The accountability question is even thornier. When a human public servant makes a bad decision, there's someone to appeal to, someone who can be held responsible. When an AI system denies your claim or approves something incorrectly, who do you complain to? The algorithm? The programmer? The minister who approved its use?
Then there's the discrimination risk. AI systems trained on historical data tend to replicate the biases in that data. If New Zealand's welfare system has historically disadvantaged Māori and Pacific peoples - which it has - an AI trained on that data will likely continue that discrimination, just more efficiently.
The government's AI push also ignores the value of institutional knowledge. Public servants don't just process applications - they understand how systems work, why policies exist, what the edge cases are. When you fire experienced staff and replace them with algorithms, you lose that knowledge. And you won't realize you've lost it until something goes wrong.

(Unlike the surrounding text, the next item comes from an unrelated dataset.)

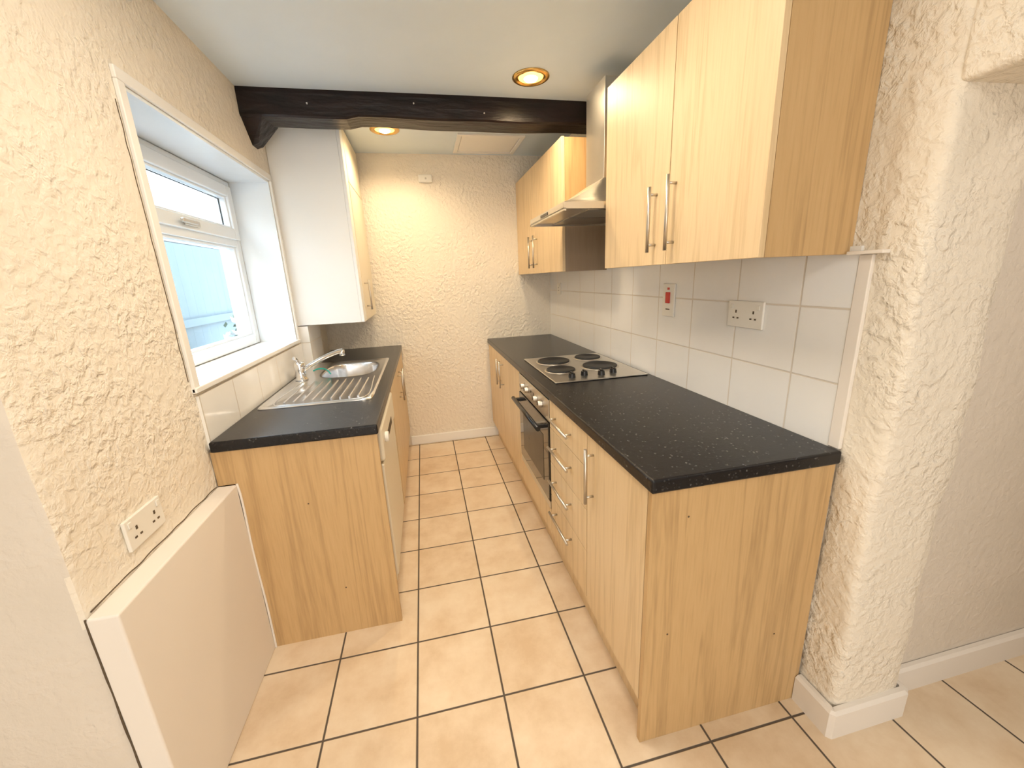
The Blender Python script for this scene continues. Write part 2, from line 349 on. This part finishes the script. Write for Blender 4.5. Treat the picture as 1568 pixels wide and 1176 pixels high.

There are also the practical costs. AI systems require significant upfront investment, ongoing maintenance, regular updating as policies change, and technical expertise to manage. Are those costs factored into the government's savings calculations, or are they hidden in future budgets?
Cybersecurity is another concern. Government AI systems would be handling sensitive personal data about citizens. They'd also be attractive targets for hackers. The cost of securing these systems and responding to breaches could be substantial.
None of this means AI has no role in government services. Used properly - to augment human workers rather than replace them, to handle routine tasks while humans focus on complex cases - AI could genuinely improve service delivery.
But that's not what the government is proposing. It's proposing AI as a replacement for public servants, driven by the goal of cutting staff numbers rather than improving services.
The motivation isn't technological improvement - it's ideological commitment to a smaller public service. AI just provides a convenient excuse and a veneer of modernity to justify job cuts.
Opposition parties and public sector unions are right to demand detailed analysis of the costs and risks. Before New Zealand embarks on a mass replacement of human workers with algorithms, the government needs to prove that it will actually work and that the costs - including the hidden ones - are worth it.
The track record isn't encouraging. Governments around the world have tried similar initiatives, with mixed results at best. Australia's robodebt scandal showed what happens when you let algorithms make welfare decisions without adequate human oversight: thousands of people wrongly pursued for debts they didn't owe.
New Zealand should learn from those failures rather than repeating them. AI can be a powerful tool, but it's not a substitute for adequate staffing, proper funding, and human judgment.
You can't algorithm your way out of the responsibility to deliver quality public services. The government needs to drop the tech fantasy and focus on the unglamorous work of making sure public agencies have the resources - human and technological - to do their jobs properly.